Anyone who knows Fredericton, New Brunswick writer, editor, visual poet, artist, radio host and publisher Joe Blades knows he’s been filling notebooks up for nearly three decades, traveling across country with notebooks, pens and gluesticks, to include whatever he happens to find around him that day, including text fragments, posters, stickers, and all sorts of other detritus. After years of collecting, he’s worked some of the text into a small trade book, from the book that doesn’t close (Fredericton NB: Broken Jaw Press, 2008). This is Joe Blades working through his daily routine.

game plan:
reject/return manuscripts
drop in mail drop box
get shirt @ cleaners
drop power bill check
post office for mail
beard trim @ currie’s
credit union deposit
get video @ library
get fish print@ casemates
eat something
interview dar (david
adams richards)

Created directly from journal entries, these poems seem to be structured between a mix of Leonard Cohen’s Book of Longing (Toronto ON: McClelland & Stewart, 2006) and George Bowering’s own His Life: A Poem (Toronto ON: ECW Press, 2000), working its way between the accident of first thought and the deliberate reworking of a poem made from randomly-found material.

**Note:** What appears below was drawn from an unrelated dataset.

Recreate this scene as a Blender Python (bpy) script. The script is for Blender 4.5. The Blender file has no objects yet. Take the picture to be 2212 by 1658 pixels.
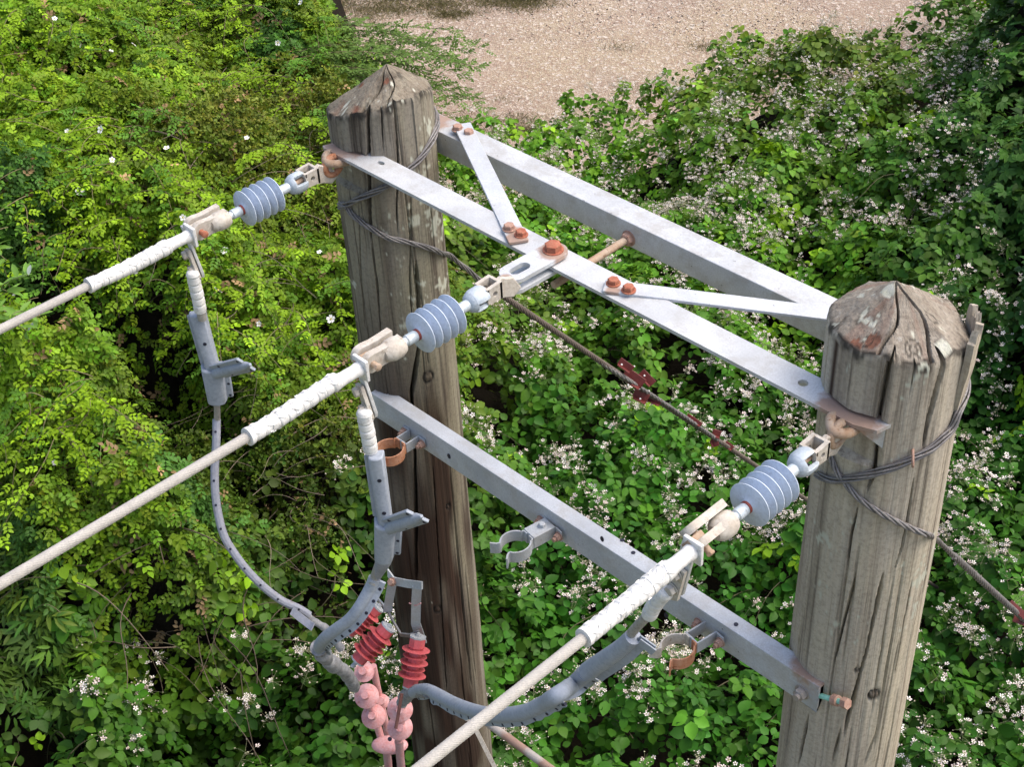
import bpy, math, random
import numpy as np
from mathutils import Vector, Matrix
from mathutils.geometry import tessellate_polygon

# ------------------------------------------------------------------ camera, light, exposure
S = bpy.context.scene
COL = S.collection
CAM = np.array([2.1678, -1.6506, 1.462])
YAW, PIT, ROL, FPX = -.8332, .6702, -.0587, 3170.9      # focal length for a picture 2212 wide
fw = np.array([math.sin(YAW)*math.cos(PIT), math.cos(YAW)*math.cos(PIT), -math.sin(PIT)])
_r0 = np.array([math.cos(YAW), -math.sin(YAW), 0.]); _u0 = np.cross(_r0, fw)
rt = math.cos(ROL)*_r0+math.sin(ROL)*_u0; up = -math.sin(ROL)*_r0+math.cos(ROL)*_u0
cd = bpy.data.cameras.new('camera'); co = bpy.data.objects.new('camera', cd); COL.objects.link(co)
cd.sensor_width = 36; cd.lens = 36*FPX/2212; cd.clip_start = .05; cd.clip_end = 3000
M4 = Matrix.Identity(4)
for i in range(3):
    M4[i][0] = rt[i]; M4[i][1] = up[i]; M4[i][2] = -fw[i]; M4[i][3] = CAM[i]
co.matrix_world = M4; S.camera = co

W = bpy.data.worlds.new('World'); S.world = W; W.use_nodes = True
SUN_EL, SUN_AZ = math.radians(58), math.radians(40)       # azimuth measured from +Y towards +X
nt = W.node_tree; bg = nt.nodes['Background']
sk = nt.nodes.new('ShaderNodeTexSky'); sk.sky_type = 'NISHITA'; sk.sun_disc = False
sk.sun_elevation = SUN_EL; sk.sun_rotation = SUN_AZ; sk.dust_density = 5; sk.air_density = 1.0; sk.ozone_density = .6
nt.links.new(sk.outputs[0], bg.inputs[0]); bg.inputs[1].default_value = .15
sl = bpy.data.lights.new('sun', 'SUN'); so = bpy.data.objects.new('sun', sl); COL.objects.link(so)
sl.energy = 1.0; sl.angle = math.radians(45); sl.color = (1, .95, .87)
sd = Vector((math.sin(SUN_AZ)*math.cos(SUN_EL), math.cos(SUN_AZ)*math.cos(SUN_EL), math.sin(SUN_EL)))
so.rotation_euler = sd.to_track_quat('Z', 'Y').to_euler()
S.view_settings.view_transform = 'Standard'; S.view_settings.look = 'None'; S.view_settings.gamma = 1
S.view_settings.exposure = 0.85

# ------------------------------------------------------------------ measuring helpers (picture units: 2212 x 1658)
def ray(x, y): return fw+rt*(x-1106)/FPX+up*(829-y)/FPX
def onX(x, y, v): d = ray(x, y); return CAM+d*(v-CAM[0])/d[0]
def onY(x, y, v): d = ray(x, y); return CAM+d*(v-CAM[1])/d[1]
def onD(x, y, d): return CAM+ray(x, y)*d
def onZ(x, y, v): d = ray(x, y); return CAM+d*(v-CAM[2])/d[2]
def proj(P):
    d = np.asarray(P)-CAM; z = d@fw
    return np.stack([1106+FPX*(d@rt)/z, 829-FPX*(d@up)/z], -1)
def oncyl(x, y, X0, R, grow=0.0027):
    d = ray(x, y); R_ = R
    for _ in range(5):
        a = d[0]**2+d[1]**2; ox = CAM[0]-X0; oy = CAM[1]
        b = 2*(ox*d[0]+oy*d[1]); c = ox*ox+oy*oy-R_*R_
        disc = max(b*b-4*a*c, 0); t = (-b-math.sqrt(disc))/(2*a)
        P = CAM+d*t; R_ = R-grow*P[2]
    return P

# ------------------------------------------------------------------ object helpers
def tag(o, label=None, cat=None, group=None, kind=None):
    if label: o['label'] = label
    if cat: o['category'] = cat
    if group: o['group'] = group
    if kind: o['kind'] = kind
    return o
def thing(name, loc, label, cat, group=None):
    o = bpy.data.objects.new(name, None); o.empty_display_size = .05; COL.objects.link(o); o.location = loc
    return tag(o, label, cat, group)
def copy_tree(o, parent=None):
    c = o.copy(); COL.objects.link(c); c.parent = parent
    for ch in list(o.children): copy_tree(ch, c)
    return c
def worldloc(o):
    v = Vector((0, 0, 0))
    while o: v += o.location; o = o.parent
    return v
def nrm(v): v = np.asarray(v, float); return v/(np.linalg.norm(v)+1e-12)

class MB:
    def __init__(s): s.v = []; s.f = []; s.m = []; s.mi = 0
    def add(s, vs, fs):
        b = len(s.v); s.v += [tuple(map(float, p)) for p in vs]
        for f in fs: s.f.append(tuple(b+i for i in f)); s.m.append(s.mi)
        return s
    def box(s, c, size, ex=(1, 0, 0), ey=(0, 1, 0), ez=None):
        ex = nrm(ex); ey = nrm(ey); ez = nrm(np.cross(ex, ey)) if ez is None else nrm(ez); c = np.asarray(c, float)
        vs = [c+ex*size[0]/2*a+ey*size[1]/2*b+ez*size[2]/2*d for d in (-1, 1) for b in (-1, 1) for a in (-1, 1)]
        return s.add(vs, [(0, 2, 3, 1), (4, 5, 7, 6), (0, 1, 5, 4), (2, 6, 7, 3), (0, 4, 6, 2), (1, 3, 7, 5)])
    def tube(s, pts, r, n=12, caps=True, flat=None):
        pts = np.asarray(pts, float); m = len(pts)
        r = np.full(m, r) if np.isscalar(r) else np.asarray(r)
        tg = np.gradient(pts, axis=0); tg /= np.linalg.norm(tg, axis=1)[:, None]+1e-12
        a = nrm(np.cross(tg[0], (0, 0, 1) if abs(tg[0][2]) < .9 else (1, 0, 0))); vs = []
        for i in range(m):
            a = nrm(a-tg[i]*(a@tg[i])); b = np.cross(tg[i], a)
            for k in range(n):
                t = 2*math.pi*k/n; vs.append(pts[i]+r[i]*(a*math.cos(t)+b*math.sin(t)))
        fs = [(i*n+k, i*n+(k+1) % n, (i+1)*n+(k+1) % n, (i+1)*n+k) for i in range(m-1) for k in range(n)]
        if caps: fs += [tuple(range(n))[::-1], tuple((m-1)*n+k for k in range(n))]
        return s.add(vs, fs)
    def lathe(s, prof, o, ax, n=36, caps=True, sq=(1, 1), ref=(0, 0, 1)):
        ax = nrm(ax); o = np.asarray(o, float)
        a = nrm(np.cross(ax, ref if abs(ax@np.asarray(ref, float)) < .95 else (1, 0, 0))); b = np.cross(ax, a)
        vs = [o+ax*z+r*(a*math.cos(2*math.pi*k/n)*sq[0]+b*math.sin(2*math.pi*k/n)*sq[1]) for z, r in prof for k in range(n)]
        m = len(prof)
        fs = [(i*n+k, i*n+(k+1) % n, (i+1)*n+(k+1) % n, (i+1)*n+k) for i in range(m-1) for k in range(n)]
        if caps: fs += [tuple(range(n))[::-1], tuple((m-1)*n+k for k in range(n))]
        return s.add(vs, fs)
    def plate(s, outer, o, ex, ey, th, holes=()):
        ex = nrm(ex); ey = nrm(ey); ez = nrm(np.cross(ex, ey)); o = np.asarray(o, float)
        loops = [list(outer)]+[list(h) for h in holes]
        tri = tessellate_polygon([[Vector((p[0], p[1], 0)) for p in l] for l in loops])
        allp = [p for l in loops for p in l]; n = len(allp)
        vs = [o+ex*p[0]+ey*p[1] for p in allp]+[o+ex*p[0]+ey*p[1]+ez*th for p in allp]
        fs = []
        for t in tri:
            fs += [tuple(t)[::-1], tuple(i+n for i in t)]
        b = 0
        for l in loops:
            k = len(l)
            fs += [(b+i, b+(i+1) % k, n+b+(i+1) % k, n+b+i) for i in range(k)]; b += k
        return s.add(vs, fs)
    def strap(s, path, wd, w, th):
        path = np.asarray(path, float); wd = nrm(wd); m = len(path)
        tg = np.gradient(path, axis=0); tg /= np.linalg.norm(tg, axis=1)[:, None]+1e-12
        vs = []
        for i in range(m):
            nn = nrm(np.cross(wd, tg[i]))
            for a, b in ((-1, -1), (1, -1), (1, 1), (-1, 1)): vs.append(path[i]+wd*w/2*a+nn*th/2*b)
        fs = [(i*4+k, i*4+(k+1) % 4, (i+1)*4+(k+1) % 4, (i+1)*4+k) for i in range(m-1) for k in range(4)]
        fs += [(3, 2, 1, 0), tuple((m-1)*4+k for k in range(4))]
        return s.add(vs, fs)
    def hexb(s, o, ax, r=.011, h=.008, washer=True):
        o = np.asarray(o, float); ax = nrm(ax)
        if washer: s.lathe([(0, r*1.25), (.0018, r*1.25)], o, ax, 20)
        s.lathe([(.0018, r), (h, r), (h+.0015, r*.86)], o, ax, 6)
        return s

def circ(cx, cy, rx, ry=None, n=20, a0=0):
    ry = rx if ry is None else ry
    return [(cx+rx*math.cos(a0+2*math.pi*i/n), cy+ry*math.sin(a0+2*math.pi*i/n)) for i in range(n)]
def spline(P, n=10):
    P = np.asarray(P, float); Q = np.vstack([2*P[0]-P[1], P, 2*P[-1]-P[-2]]); out = []
    for i in range(1, len(Q)-2):
        for k in range(n):
            t = k/n
            out.append(.5*((2*Q[i])+(-Q[i-1]+Q[i+1])*t+(2*Q[i-1]-5*Q[i]+4*Q[i+1]-Q[i+2])*t*t+(-Q[i-1]+3*Q[i]-3*Q[i+1]+Q[i+2])*t**3))
    out.append(Q[-2]); return np.array(out)

def obj(name, mb, mats, parent=None, bevel=0, smooth=40, loc=None, label=None):
    me = bpy.data.meshes.new(name)
    off = worldloc(parent) if parent is not None else Vector(loc if loc is not None else (0, 0, 0))
    o = np.array(off)
    me.from_pydata([tuple(np.asarray(p)-o) for p in mb.v], [], mb.f)
    mats = mats if isinstance(mats, (list, tuple)) else [mats]
    for m in mats: me.materials.append(m)
    me.polygons.foreach_set('material_index', mb.m)
    me.validate(); me.update()
    me.shade_smooth(); me.set_sharp_from_angle(angle=math.radians(smooth))
    ob = bpy.data.objects.new(name, me); COL.objects.link(ob)
    if parent is not None: ob.parent = parent
    else: ob.location = off
    if bevel:
        b = ob.modifiers.new('bevel', 'BEVEL'); b.width = bevel; b.segments = 2; b.limit_method = 'ANGLE'; b.angle_limit = math.radians(50)
    if label: ob['label'] = label
    return ob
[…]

Some of the material works, and some of it doesn’t, making it a strange mix of journal/diary entries, notes made to self, and thoughts while going through the work of his every day.


write widows &
orphans on mclennan
send casemate poems

found a home for every season
is poet mating season

found a key for release
from the black hole

half moon and red mars two
hand spans apart during
alden nowlan literary festival night sky

Blades has done some interesting work over the years that, for some reason, he hasn’t received much credit for (his absence, for example, from an anthology of Atlantic poets a few years ago was quite baffling, and even offensive), and usually his conceptual writing, as well as his visual works, has far more going for it than his straight literary writing. Still, this is an interesting work, however uneven, and only goes to show how much is going on in these notebooks; haven’t there been those over the years that have suggested that the notebooks alone are worth putting on display somewhere?